Kevin Coyne
Cinema Programmer
Ireland
Voted for
Film | Year | Director |
---|---|---|
City Lights | 1931 | Charles Chaplin |
A Matter of Life and Death | 1946 | Michael Powell, Emeric Pressburger |
Kind Hearts and Coronets | 1949 | Robert Hamer |
Ugetsu Monogatari | 1953 | Kenji Mizoguchi |
Salò, or the 120 Days of Sodom | 1975 | Pier Paolo Pasolini |
Blue Velvet | 1986 | David Lynch |
Predator | 1987 | John McTiernan |
The Cook the Thief His Wife & Her Lover | 1989 | Peter Greenaway |
Close-up | 1989 | Abbas Kiarostami |
Goodbye to Language | 2014 | Jean-Luc Godard |
Comments
After playing along at home for the last two polls, this is my first time to officially contribute, and it's been agony. Left to my own devices to define 'best' and 'film', and looking back over my decades-long love affair with cinema, I took an element from Beckett's Krapp as my guide, recalling the films that lit a fire in me.
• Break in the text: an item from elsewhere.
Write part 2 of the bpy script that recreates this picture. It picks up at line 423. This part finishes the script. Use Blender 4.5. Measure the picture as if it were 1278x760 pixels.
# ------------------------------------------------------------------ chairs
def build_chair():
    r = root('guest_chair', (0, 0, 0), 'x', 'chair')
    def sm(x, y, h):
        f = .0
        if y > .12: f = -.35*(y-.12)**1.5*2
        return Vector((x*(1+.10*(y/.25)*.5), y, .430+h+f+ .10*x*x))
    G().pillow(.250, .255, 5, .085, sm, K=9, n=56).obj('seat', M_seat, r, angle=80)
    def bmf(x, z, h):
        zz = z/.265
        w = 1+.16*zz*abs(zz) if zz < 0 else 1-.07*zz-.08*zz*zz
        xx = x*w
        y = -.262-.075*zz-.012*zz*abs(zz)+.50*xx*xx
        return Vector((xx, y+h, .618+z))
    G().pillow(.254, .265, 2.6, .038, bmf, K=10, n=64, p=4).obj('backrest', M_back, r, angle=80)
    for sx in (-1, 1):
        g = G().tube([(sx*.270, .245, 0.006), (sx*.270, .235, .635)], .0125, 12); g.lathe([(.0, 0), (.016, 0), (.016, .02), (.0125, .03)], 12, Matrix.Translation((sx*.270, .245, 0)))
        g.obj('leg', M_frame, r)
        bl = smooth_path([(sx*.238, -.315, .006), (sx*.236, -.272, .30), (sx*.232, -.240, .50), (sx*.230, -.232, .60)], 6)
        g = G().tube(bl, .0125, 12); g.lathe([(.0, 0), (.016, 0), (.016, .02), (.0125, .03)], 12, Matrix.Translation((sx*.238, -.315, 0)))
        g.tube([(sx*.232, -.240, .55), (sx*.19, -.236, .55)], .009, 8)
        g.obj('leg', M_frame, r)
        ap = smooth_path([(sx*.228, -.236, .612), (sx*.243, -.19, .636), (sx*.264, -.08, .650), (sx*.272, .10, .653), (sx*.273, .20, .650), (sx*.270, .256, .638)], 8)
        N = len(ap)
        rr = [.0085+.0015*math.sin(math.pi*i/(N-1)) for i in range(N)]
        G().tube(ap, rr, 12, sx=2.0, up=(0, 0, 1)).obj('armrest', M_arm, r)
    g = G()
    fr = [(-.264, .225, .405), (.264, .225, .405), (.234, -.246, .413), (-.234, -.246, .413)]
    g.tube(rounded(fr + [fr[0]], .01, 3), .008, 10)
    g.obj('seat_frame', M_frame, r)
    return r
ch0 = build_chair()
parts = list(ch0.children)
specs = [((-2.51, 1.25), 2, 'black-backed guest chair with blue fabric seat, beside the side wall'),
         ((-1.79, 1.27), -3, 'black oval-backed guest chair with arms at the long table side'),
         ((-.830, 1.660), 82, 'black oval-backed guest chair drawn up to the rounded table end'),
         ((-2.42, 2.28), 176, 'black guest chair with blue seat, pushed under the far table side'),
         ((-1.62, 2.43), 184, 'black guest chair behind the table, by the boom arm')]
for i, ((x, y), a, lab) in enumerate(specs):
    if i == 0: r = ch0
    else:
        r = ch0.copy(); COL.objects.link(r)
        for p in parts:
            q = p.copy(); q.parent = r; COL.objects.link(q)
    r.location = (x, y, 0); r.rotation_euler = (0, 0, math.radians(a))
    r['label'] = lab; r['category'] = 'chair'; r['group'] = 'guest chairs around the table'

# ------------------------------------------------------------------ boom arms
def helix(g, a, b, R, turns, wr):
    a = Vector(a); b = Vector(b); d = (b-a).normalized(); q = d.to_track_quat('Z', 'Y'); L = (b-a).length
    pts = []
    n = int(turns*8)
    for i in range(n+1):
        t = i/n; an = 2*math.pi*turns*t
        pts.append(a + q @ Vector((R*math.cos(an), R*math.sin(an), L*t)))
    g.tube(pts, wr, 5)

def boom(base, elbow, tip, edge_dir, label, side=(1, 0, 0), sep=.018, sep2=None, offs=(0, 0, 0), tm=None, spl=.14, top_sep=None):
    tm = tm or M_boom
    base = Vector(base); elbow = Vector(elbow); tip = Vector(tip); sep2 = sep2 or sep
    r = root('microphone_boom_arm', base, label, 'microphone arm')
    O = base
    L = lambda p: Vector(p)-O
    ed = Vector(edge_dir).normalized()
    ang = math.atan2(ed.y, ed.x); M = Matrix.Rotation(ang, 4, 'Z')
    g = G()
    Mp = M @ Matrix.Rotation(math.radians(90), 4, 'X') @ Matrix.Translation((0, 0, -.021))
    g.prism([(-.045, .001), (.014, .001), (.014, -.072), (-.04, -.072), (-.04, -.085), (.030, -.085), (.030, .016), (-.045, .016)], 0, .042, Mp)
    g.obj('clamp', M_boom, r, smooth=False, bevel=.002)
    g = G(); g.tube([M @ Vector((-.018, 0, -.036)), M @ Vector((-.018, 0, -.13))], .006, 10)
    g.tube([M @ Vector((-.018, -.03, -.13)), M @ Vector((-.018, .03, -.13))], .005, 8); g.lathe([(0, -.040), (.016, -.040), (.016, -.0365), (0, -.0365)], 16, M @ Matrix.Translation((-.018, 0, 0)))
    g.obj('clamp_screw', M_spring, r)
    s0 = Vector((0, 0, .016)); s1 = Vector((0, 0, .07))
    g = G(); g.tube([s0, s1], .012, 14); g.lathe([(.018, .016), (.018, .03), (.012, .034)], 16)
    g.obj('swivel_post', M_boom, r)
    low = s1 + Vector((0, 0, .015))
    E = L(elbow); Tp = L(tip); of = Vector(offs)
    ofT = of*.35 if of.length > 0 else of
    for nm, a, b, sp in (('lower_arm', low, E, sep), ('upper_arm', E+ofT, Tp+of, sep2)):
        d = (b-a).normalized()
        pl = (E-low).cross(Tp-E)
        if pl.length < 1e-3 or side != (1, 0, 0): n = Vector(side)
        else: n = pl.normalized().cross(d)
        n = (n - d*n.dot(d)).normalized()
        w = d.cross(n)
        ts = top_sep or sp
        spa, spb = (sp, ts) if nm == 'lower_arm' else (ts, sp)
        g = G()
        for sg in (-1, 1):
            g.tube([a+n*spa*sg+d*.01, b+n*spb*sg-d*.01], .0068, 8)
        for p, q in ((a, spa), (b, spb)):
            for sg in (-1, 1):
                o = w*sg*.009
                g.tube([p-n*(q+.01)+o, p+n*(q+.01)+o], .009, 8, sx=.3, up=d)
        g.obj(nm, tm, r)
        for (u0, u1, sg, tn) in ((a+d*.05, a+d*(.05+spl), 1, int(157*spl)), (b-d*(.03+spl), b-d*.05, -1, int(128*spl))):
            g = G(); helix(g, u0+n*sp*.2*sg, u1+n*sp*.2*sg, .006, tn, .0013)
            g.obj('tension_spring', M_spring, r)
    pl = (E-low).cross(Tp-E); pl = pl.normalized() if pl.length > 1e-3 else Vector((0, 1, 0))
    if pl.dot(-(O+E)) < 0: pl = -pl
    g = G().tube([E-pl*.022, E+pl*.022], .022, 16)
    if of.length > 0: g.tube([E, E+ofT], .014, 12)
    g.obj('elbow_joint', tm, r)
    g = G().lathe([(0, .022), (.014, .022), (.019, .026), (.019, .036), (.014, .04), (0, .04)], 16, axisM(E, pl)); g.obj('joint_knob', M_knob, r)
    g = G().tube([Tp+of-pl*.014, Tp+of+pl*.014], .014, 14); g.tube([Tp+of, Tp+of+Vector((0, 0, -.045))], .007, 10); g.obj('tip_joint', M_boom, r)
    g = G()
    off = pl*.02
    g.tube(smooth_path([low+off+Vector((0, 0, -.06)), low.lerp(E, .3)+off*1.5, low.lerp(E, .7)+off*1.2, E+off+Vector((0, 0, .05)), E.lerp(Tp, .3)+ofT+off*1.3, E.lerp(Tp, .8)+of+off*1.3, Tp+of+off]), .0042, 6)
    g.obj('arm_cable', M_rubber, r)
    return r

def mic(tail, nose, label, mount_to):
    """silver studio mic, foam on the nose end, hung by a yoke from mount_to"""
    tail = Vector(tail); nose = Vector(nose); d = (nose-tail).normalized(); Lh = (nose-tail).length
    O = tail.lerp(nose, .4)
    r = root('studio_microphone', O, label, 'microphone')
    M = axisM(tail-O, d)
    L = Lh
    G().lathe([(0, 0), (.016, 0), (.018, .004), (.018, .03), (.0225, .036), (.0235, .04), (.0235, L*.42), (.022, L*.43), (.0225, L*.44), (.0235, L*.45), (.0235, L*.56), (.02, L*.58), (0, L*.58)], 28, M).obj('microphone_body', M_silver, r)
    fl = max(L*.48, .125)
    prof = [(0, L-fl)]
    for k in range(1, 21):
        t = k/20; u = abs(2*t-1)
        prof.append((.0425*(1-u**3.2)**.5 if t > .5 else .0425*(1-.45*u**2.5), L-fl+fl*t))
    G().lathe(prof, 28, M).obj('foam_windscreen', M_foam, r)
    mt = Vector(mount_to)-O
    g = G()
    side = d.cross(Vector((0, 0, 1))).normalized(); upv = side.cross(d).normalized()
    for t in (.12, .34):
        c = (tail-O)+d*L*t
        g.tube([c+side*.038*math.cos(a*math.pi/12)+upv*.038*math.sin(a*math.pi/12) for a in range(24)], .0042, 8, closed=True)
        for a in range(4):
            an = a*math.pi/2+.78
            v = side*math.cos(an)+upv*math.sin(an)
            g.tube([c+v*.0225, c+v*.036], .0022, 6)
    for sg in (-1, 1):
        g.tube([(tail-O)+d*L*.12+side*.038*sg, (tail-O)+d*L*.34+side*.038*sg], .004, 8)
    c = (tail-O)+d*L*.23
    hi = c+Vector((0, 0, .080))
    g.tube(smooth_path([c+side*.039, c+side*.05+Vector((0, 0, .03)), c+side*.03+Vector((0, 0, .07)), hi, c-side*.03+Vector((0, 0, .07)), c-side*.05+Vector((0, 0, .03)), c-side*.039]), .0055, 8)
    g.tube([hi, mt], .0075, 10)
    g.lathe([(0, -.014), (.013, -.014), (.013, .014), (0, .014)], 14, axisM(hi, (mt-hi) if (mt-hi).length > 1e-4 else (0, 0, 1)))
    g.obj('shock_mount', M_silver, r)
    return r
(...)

Watching shorts from Chaplin, Keaton, Harold Lloyd, and Laurel and Hardy on television as a child during school holidays instilled a love of silent comedy that has matured into an appreciation of just how gifted and innovative these entertainers were as visual storytellers, and I still feel that their contribution to the grammar of film is undervalued. Lynch and Greenaway opened my eyes to the deliberately constructed nature of the medium with shocking edits, vivid colour palettes, and their wonderful use of music chimed with my other life-long obsession. Mizoguchi and Powell & Pressburger showed me beauty, while Pasolini showed me the flipside in a film that I vote for here without reservation even as I acknowledge that I may never revisit it. Robert Hamer and John McTiernan created two of the most purely entertaining films I've ever seen, masterclasses in writing and characterisation, with Predator in particular having a strange alchemy that somehow keeps it fresh. Kiarostami's Escher drawing of a film reveals a new facet to itself on every viewing, and contains one of cinema's purest expressions of unbridled joy (but, like Kafka's trees, even that is only appearance). Well into the artform's second century, Godard once again put to shame any number of tyros who pretend to radicalism as he pointed to new methods and modes that show the possibilities for cinema are far from exhausted.
The deficiencies of my list are glaringly apparent to me - no Hitchcock, Kubrick, Bergman, Tarkovsky, Welles, no women directors, and any number of other omissions that proved unavoidable in choosing a list of just 10. So yes, it's been agony, but it's also been hugely rewarding to reflect and consider while compiling the list. Perhaps, with a decade to plan for the next poll, should I be asked, I can go through it all again.